Copy out all lines with the word "pixels" in them.

Data provided:
----------------
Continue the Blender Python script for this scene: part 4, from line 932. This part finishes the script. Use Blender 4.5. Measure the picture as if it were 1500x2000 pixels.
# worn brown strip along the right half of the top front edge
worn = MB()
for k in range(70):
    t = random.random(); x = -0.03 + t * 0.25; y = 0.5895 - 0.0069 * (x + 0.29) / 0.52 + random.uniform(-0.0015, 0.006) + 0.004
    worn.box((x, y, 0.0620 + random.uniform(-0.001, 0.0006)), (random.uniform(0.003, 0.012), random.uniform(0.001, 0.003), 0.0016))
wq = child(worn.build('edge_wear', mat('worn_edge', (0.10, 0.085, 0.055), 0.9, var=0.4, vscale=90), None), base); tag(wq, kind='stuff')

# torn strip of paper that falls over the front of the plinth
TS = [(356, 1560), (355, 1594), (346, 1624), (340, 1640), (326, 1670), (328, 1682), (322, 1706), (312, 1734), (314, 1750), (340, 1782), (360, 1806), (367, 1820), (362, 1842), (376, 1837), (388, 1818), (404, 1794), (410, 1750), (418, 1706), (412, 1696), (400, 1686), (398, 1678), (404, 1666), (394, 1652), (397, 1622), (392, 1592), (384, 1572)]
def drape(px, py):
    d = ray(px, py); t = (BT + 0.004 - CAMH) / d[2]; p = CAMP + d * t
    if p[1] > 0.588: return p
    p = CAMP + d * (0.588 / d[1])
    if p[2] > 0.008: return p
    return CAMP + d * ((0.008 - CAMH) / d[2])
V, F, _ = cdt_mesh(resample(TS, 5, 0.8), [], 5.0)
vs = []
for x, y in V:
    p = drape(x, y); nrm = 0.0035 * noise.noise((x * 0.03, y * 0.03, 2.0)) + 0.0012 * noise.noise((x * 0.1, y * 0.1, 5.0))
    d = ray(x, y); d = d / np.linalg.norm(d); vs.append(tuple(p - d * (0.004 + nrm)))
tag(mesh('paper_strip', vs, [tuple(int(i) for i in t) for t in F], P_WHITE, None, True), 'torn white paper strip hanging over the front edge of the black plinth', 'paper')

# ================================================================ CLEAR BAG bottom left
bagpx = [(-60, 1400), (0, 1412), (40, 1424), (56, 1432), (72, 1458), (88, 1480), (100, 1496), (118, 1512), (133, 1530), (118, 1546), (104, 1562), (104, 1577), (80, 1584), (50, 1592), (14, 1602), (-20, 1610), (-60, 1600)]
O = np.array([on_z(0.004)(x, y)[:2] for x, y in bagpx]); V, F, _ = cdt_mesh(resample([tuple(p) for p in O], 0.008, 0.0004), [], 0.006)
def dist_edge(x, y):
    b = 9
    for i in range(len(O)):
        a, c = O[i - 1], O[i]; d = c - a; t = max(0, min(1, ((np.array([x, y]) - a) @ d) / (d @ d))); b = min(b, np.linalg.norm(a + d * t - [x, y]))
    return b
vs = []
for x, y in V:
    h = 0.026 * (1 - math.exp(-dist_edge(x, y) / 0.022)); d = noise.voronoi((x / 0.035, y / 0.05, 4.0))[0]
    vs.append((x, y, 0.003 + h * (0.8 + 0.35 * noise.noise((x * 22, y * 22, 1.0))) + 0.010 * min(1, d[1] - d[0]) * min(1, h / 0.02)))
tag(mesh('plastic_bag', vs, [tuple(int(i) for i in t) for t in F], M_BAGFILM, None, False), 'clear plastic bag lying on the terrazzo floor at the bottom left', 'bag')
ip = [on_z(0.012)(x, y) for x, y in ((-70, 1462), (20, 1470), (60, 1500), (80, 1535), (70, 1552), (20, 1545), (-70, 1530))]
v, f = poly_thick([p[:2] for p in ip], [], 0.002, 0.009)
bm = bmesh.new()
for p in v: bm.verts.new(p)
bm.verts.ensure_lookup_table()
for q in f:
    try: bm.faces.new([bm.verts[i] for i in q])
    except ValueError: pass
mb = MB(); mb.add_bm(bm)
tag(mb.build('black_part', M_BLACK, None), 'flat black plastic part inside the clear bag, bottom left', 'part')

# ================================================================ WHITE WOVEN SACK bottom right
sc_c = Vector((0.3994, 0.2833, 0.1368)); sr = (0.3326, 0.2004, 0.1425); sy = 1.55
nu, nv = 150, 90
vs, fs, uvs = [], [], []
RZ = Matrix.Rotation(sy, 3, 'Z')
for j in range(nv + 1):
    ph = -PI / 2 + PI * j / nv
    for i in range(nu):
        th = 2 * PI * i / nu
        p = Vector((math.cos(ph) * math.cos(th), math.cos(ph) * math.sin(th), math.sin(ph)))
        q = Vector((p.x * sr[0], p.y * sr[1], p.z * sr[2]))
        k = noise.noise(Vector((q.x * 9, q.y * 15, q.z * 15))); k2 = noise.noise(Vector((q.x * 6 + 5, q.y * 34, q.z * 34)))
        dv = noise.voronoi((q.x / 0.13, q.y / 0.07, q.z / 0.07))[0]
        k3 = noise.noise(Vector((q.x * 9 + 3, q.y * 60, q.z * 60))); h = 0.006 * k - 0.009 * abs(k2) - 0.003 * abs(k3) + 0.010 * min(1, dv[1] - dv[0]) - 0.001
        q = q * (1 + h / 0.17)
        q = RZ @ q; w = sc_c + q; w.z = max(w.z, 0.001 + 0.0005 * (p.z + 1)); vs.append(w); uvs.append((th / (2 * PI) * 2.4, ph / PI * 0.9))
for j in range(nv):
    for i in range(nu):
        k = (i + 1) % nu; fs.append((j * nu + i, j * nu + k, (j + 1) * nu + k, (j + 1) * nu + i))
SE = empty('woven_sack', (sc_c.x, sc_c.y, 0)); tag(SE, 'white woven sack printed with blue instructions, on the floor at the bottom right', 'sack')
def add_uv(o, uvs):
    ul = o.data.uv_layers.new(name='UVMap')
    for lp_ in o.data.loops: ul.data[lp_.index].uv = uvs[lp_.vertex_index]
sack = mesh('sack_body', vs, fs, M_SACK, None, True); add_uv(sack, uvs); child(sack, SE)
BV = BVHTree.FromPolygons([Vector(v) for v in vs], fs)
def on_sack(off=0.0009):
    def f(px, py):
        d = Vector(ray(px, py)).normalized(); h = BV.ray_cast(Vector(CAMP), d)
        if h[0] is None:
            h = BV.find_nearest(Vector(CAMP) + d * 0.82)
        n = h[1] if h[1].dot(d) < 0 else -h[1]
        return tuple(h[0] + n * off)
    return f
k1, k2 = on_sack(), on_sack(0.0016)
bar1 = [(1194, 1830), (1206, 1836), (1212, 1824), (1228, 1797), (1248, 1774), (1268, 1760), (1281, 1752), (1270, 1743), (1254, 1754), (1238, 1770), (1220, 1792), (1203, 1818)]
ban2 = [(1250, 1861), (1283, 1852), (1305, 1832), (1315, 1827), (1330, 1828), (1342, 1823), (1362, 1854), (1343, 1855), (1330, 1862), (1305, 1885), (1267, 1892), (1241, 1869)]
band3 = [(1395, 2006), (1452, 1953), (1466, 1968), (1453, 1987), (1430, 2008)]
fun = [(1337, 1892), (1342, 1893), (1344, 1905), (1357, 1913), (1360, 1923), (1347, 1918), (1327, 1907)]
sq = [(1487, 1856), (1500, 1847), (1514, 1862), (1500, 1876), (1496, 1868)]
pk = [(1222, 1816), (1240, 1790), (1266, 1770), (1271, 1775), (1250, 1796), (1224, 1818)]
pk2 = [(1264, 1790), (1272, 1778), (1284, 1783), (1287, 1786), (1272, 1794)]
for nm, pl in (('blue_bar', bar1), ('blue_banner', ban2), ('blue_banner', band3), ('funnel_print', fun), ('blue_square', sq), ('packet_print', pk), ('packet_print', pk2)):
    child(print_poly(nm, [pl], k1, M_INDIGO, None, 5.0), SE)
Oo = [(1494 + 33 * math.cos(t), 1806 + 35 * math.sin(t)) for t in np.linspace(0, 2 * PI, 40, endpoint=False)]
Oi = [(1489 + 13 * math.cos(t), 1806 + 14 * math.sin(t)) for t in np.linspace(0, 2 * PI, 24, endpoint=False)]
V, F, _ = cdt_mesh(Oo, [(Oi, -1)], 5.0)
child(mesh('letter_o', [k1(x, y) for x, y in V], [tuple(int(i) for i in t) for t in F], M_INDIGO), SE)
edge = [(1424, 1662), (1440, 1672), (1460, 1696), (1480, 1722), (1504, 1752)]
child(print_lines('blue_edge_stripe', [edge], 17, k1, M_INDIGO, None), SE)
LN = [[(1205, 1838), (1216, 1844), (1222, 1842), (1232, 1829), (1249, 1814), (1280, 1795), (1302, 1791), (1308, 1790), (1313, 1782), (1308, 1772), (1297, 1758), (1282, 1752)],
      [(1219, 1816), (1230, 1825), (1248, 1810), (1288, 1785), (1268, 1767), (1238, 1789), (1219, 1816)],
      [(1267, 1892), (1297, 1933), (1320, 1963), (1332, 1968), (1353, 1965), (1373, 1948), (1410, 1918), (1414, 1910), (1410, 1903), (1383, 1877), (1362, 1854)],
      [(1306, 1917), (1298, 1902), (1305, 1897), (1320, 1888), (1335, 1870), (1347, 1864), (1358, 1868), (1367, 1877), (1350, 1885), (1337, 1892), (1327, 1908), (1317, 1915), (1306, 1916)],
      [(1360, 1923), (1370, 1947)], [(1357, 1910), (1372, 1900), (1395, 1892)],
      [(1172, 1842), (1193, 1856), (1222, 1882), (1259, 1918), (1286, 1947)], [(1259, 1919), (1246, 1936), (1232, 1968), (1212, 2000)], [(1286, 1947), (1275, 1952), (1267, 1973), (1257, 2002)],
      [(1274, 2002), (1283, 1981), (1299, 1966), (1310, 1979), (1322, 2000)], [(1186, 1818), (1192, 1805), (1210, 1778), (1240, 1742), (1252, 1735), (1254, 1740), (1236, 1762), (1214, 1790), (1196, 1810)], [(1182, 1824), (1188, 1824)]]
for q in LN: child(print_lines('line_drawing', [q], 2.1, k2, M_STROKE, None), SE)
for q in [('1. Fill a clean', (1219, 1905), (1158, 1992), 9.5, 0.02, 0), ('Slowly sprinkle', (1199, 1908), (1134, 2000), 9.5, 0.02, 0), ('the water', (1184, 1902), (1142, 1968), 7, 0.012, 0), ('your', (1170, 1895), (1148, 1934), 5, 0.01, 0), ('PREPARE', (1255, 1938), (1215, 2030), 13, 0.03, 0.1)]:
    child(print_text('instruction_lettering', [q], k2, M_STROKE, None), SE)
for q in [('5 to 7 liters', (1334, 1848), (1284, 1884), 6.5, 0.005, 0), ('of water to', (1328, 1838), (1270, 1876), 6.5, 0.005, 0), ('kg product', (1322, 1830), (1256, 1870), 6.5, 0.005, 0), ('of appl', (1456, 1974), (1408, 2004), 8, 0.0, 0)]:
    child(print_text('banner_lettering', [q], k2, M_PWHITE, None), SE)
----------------
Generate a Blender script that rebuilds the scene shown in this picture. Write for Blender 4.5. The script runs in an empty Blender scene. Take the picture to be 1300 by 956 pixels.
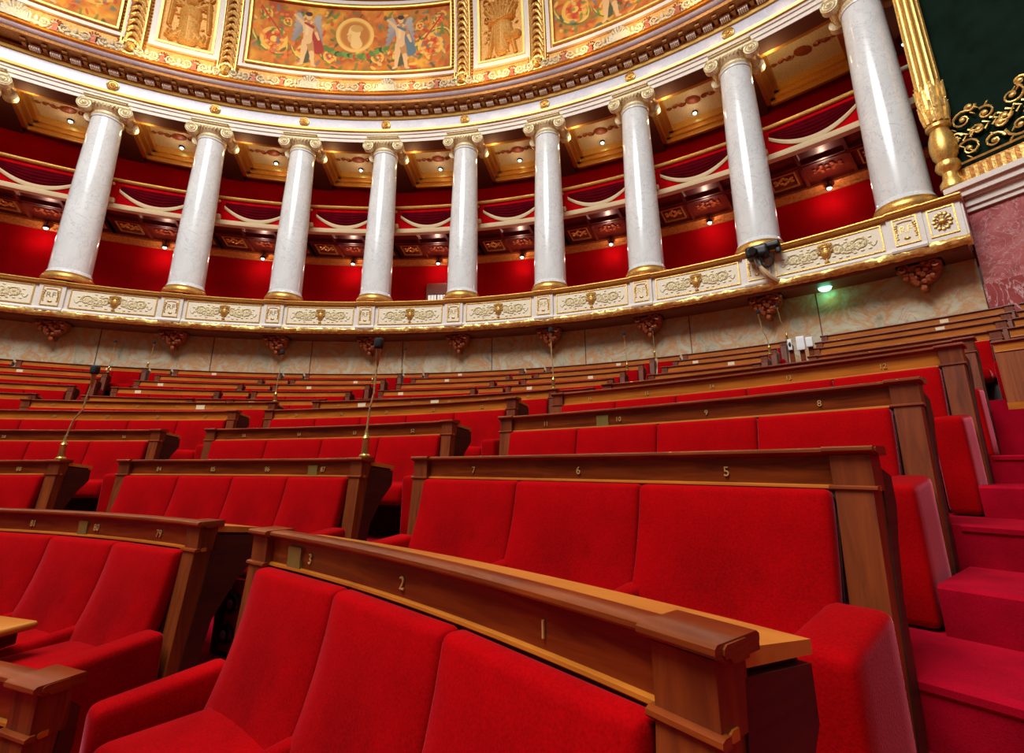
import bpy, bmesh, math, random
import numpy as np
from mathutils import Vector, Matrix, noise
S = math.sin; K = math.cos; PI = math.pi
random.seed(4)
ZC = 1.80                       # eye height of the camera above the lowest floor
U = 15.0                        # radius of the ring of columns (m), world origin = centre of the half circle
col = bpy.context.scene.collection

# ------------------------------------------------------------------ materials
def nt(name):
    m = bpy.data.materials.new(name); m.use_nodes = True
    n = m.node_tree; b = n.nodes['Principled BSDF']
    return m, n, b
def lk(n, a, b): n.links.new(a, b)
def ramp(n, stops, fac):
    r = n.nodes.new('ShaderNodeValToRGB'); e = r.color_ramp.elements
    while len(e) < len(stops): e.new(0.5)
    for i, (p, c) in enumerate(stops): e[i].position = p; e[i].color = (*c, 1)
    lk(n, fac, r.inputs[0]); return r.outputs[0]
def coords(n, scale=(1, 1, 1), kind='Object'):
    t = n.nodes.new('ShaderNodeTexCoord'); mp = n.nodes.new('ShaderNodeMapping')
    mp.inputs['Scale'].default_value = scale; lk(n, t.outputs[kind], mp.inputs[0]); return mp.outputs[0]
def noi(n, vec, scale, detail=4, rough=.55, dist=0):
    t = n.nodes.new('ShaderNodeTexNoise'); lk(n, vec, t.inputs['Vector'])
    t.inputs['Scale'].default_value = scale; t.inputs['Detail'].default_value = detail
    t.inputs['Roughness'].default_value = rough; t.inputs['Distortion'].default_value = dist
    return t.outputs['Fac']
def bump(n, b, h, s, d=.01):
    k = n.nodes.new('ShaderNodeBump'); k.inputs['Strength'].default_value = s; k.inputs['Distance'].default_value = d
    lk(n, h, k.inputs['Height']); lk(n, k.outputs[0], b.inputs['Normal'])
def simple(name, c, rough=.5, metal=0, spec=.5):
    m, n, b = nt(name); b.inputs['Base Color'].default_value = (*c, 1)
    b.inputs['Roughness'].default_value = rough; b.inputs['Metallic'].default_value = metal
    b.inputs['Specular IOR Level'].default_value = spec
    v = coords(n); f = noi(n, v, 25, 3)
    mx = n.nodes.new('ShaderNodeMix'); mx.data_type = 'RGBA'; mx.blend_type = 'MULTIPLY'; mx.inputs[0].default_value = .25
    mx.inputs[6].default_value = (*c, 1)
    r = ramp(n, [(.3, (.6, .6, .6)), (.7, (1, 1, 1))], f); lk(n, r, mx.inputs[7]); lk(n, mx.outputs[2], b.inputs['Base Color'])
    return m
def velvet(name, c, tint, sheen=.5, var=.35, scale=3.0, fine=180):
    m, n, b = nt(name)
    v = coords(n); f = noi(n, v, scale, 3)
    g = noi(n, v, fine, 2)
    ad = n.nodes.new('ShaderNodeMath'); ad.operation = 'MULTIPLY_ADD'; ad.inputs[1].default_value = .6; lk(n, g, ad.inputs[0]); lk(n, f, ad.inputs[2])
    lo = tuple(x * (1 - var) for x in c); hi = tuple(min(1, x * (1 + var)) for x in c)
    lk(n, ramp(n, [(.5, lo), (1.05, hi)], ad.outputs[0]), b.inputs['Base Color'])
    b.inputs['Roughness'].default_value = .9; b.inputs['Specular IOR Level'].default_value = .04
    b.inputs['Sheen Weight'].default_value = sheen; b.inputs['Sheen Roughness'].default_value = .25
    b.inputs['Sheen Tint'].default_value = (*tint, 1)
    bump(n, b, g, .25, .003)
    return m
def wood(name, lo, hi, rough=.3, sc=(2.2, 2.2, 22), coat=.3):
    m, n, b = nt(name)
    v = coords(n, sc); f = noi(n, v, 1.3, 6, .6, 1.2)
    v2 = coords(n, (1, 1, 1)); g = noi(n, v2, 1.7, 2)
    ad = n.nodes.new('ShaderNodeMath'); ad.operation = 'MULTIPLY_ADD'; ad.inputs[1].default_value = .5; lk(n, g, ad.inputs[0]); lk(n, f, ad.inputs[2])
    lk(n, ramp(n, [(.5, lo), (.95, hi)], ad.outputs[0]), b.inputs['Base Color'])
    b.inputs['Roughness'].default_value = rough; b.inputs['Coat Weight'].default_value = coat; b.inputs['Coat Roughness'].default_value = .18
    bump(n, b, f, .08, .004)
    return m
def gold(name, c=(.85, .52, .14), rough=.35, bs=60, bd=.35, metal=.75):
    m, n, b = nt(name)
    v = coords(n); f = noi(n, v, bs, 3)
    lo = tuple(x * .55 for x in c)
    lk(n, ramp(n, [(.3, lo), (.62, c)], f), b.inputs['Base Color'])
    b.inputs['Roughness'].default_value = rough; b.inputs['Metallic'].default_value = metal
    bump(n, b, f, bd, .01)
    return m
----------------
Written response:
Continue the Blender Python script for this scene: part 4, from line 932. This part finishes the script. Use Blender 4.5. Measure the picture as if it were 1500x2000 pixels.
Generate a Blender script that rebuilds the scene shown in this picture. Write for Blender 4.5. The script runs in an empty Blender scene. Take the picture to be 1300 by 956 pixels.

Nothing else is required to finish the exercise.